_DATA EXTRACT_.
Begin

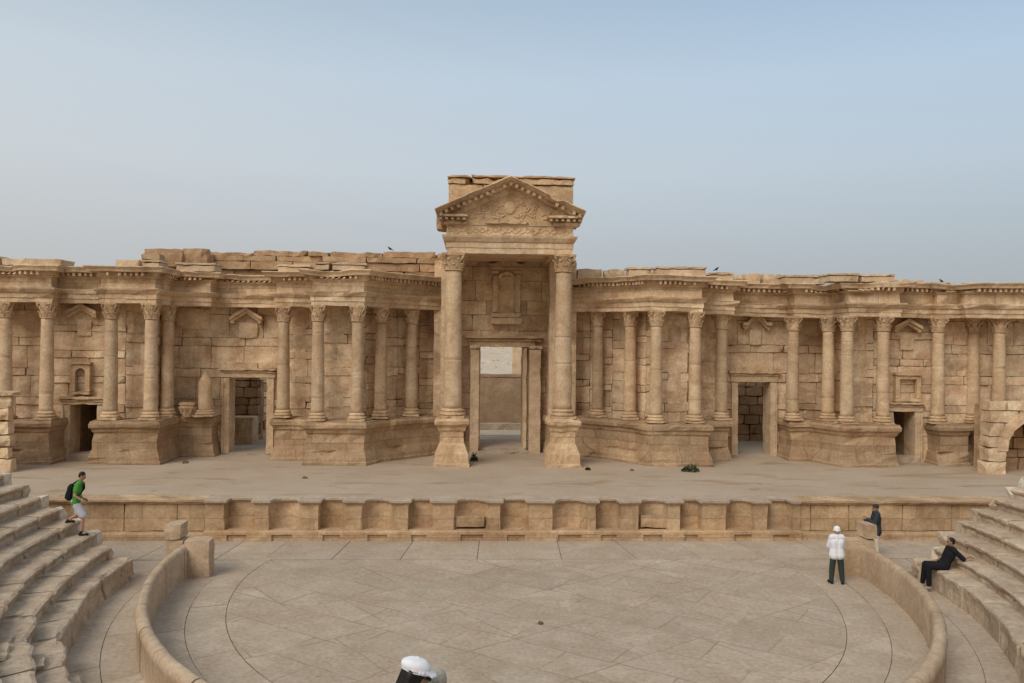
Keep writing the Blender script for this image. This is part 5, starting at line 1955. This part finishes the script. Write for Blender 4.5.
near_person(416.5, 676, 6.7, R(-68), V(.1, 1, -.30), 'person with long black hair and white peaked cap at the bottom edge', 'skin',
            [('blouse', 'blue_print', top_garment(1.2, .02, .02)), ('trousers', 'dark_green', leg_garment(1.95, .02)), ('shoe', 'shoe_grey', shoes), ('cap', 'white_cap', flat_cap), ('cap_band', 'pale_grey', cap_band), ('sunglasses', 'eye', sunglasses), ('hair', 'hair_black', long_hair)])
near_person(437.5, 684, 7.0, R(-25), V(0, 1, -.35), 'grey haired person just behind the white peaked cap at the bottom edge', 'skin_dark',
            [('shirt', 'beige_cloth', top_garment(1.2, .02, .02)), ('trousers', 'charcoal', leg_garment(1.95, .02)), ('shoe', 'shoe_grey', shoes), ('hair', 'hair_grey', short_hair)])

# ================================================================= LIGHT
w = bpy.data.worlds.new('World'); scene.world = w; w.use_nodes = True
t = NT(w.node_tree)
bg = w.node_tree.nodes['Background']
SUN_EL, SUN_AZ = R(43), R(216)       # azimuth clockwise from +Y
sky = t.node('ShaderNodeTexSky'); sky.sky_type = 'NISHITA'; sky.sun_disc = False
sky.sun_elevation = SUN_EL; sky.sun_rotation = SUN_AZ; sky.air_density = 1.0; sky.dust_density = 3.0; sky.ozone_density = 1.0
tc = t.node('ShaderNodeTexCoord')
sep = t.node('ShaderNodeSeparateXYZ'); t.link(tc.outputs['Generated'], sep.inputs[0])
# evening haze: pale grey at the horizon, soft blue above, whiter on the left
elev = t.math('MAXIMUM', sep.outputs[2], 0.0)
hl = t.ramp(elev, [(0.0, (.47, .46, .455)), (0.11, (.55, .555, .56)), (0.20, (.625, .655, .67)), (0.30, (.60, .665, .71)), (0.38, (.49, .575, .635)), (1.0, (.42, .47, .53))])
hr = t.ramp(elev, [(0.0, (.35, .375, .40)), (0.11, (.42, .465, .50)), (0.20, (.49, .575, .645)), (0.30, (.47, .60, .735)), (0.38, (.375, .515, .685)), (1.0, (.39, .45, .53))])
side = t.math('ADD', t.math('MULTIPLY', sep.outputs[0], 0.85), 0.5, True)
hz = t.mix(side, hl, hr)
# warm glow added to the unseen sky behind the viewer, as fill for the facade
hb = t.ramp(elev, [(0.0, (.54, .45, .35)), (0.25, (.57, .50, .42)), (0.55, (.52, .52, .52)), (1.0, (.42, .46, .51))])
back = t.math('MULTIPLY_ADD', sep.outputs[1], -1.6, True)
bk = w.node_tree.nodes[-1] if False else back.node
bk.inputs[2].default_value = -0.1
hz = t.mix(back, hz, hb)
hz10 = t.mix(1.0, hz, (10.0, 10.0, 10.0), 'MULTIPLY')
col = t.mix(0.86, sky.outputs[0], hz10)
t.link(col, bg.inputs[0]); bg.inputs[1].default_value = 0.1

sl = bpy.data.lights.new('sun', 'SUN'); sl.energy = 1.85; sl.angle = R(34); sl.color = (1.0, .93, .83)
so_ = bpy.data.objects.new('sun', sl); COL.objects.link(so_)
dirv = Vector((math.sin(SUN_AZ) * math.cos(SUN_EL), math.cos(SUN_AZ) * math.cos(SUN_EL), math.sin(SUN_EL)))
so_.rotation_euler = dirv.to_track_quat('Z', 'Y').to_euler()
so_.location = dirv * 60 + Vector((0, 20, 0))

scene.render.engine = 'CYCLES'
scene.view_settings.view_transform = 'Standard'
scene.view_settings.look = 'None'
scene.view_settings.exposure = 0.1
scene.view_settings.gamma = 1.0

End

_WHAT IS REQUIRED_.
Return each line of the data, keeping its wording exact and omitting pictures.

_PROBLEM SOLUTION_.
Keep writing the Blender script for this image. This is part 5, starting at line 1955. This part finishes the script. Write for Blender 4.5.
near_person(416.5, 676, 6.7, R(-68), V(.1, 1, -.30), 'person with long black hair and white peaked cap at the bottom edge', 'skin',
            [('blouse', 'blue_print', top_garment(1.2, .02, .02)), ('trousers', 'dark_green', leg_garment(1.95, .02)), ('shoe', 'shoe_grey', shoes), ('cap', 'white_cap', flat_cap), ('cap_band', 'pale_grey', cap_band), ('sunglasses', 'eye', sunglasses), ('hair', 'hair_black', long_hair)])
near_person(437.5, 684, 7.0, R(-25), V(0, 1, -.35), 'grey haired person just behind the white peaked cap at the bottom edge', 'skin_dark',
            [('shirt', 'beige_cloth', top_garment(1.2, .02, .02)), ('trousers', 'charcoal', leg_garment(1.95, .02)), ('shoe', 'shoe_grey', shoes), ('hair', 'hair_grey', short_hair)])

# ================================================================= LIGHT
w = bpy.data.worlds.new('World'); scene.world = w; w.use_nodes = True
t = NT(w.node_tree)
bg = w.node_tree.nodes['Background']
SUN_EL, SUN_AZ = R(43), R(216)       # azimuth clockwise from +Y
sky = t.node('ShaderNodeTexSky'); sky.sky_type = 'NISHITA'; sky.sun_disc = False
sky.sun_elevation = SUN_EL; sky.sun_rotation = SUN_AZ; sky.air_density = 1.0; sky.dust_density = 3.0; sky.ozone_density = 1.0
tc = t.node('ShaderNodeTexCoord')
sep = t.node('ShaderNodeSeparateXYZ'); t.link(tc.outputs['Generated'], sep.inputs[0])
# evening haze: pale grey at the horizon, soft blue above, whiter on the left
elev = t.math('MAXIMUM', sep.outputs[2], 0.0)
hl = t.ramp(elev, [(0.0, (.47, .46, .455)), (0.11, (.55, .555, .56)), (0.20, (.625, .655, .67)), (0.30, (.60, .665, .71)), (0.38, (.49, .575, .635)), (1.0, (.42, .47, .53))])
hr = t.ramp(elev, [(0.0, (.35, .375, .40)), (0.11, (.42, .465, .50)), (0.20, (.49, .575, .645)), (0.30, (.47, .60, .735)), (0.38, (.375, .515, .685)), (1.0, (.39, .45, .53))])
side = t.math('ADD', t.math('MULTIPLY', sep.outputs[0], 0.85), 0.5, True)
hz = t.mix(side, hl, hr)
# warm glow added to the unseen sky behind the viewer, as fill for the facade
hb = t.ramp(elev, [(0.0, (.54, .45, .35)), (0.25, (.57, .50, .42)), (0.55, (.52, .52, .52)), (1.0, (.42, .46, .51))])
back = t.math('MULTIPLY_ADD', sep.outputs[1], -1.6, True)
bk = w.node_tree.nodes[-1] if False else back.node
bk.inputs[2].default_value = -0.1
hz = t.mix(back, hz, hb)
hz10 = t.mix(1.0, hz, (10.0, 10.0, 10.0), 'MULTIPLY')
col = t.mix(0.86, sky.outputs[0], hz10)
t.link(col, bg.inputs[0]); bg.inputs[1].default_value = 0.1

sl = bpy.data.lights.new('sun', 'SUN'); sl.energy = 1.85; sl.angle = R(34); sl.color = (1.0, .93, .83)
so_ = bpy.data.objects.new('sun', sl); COL.objects.link(so_)
dirv = Vector((math.sin(SUN_AZ) * math.cos(SUN_EL), math.cos(SUN_AZ) * math.cos(SUN_EL), math.sin(SUN_EL)))
so_.rotation_euler = dirv.to_track_quat('Z', 'Y').to_euler()
so_.location = dirv * 60 + Vector((0, 20, 0))

scene.render.engine = 'CYCLES'
scene.view_settings.view_transform = 'Standard'
scene.view_settings.look = 'None'
scene.view_settings.exposure = 0.1
scene.view_settings.gamma = 1.0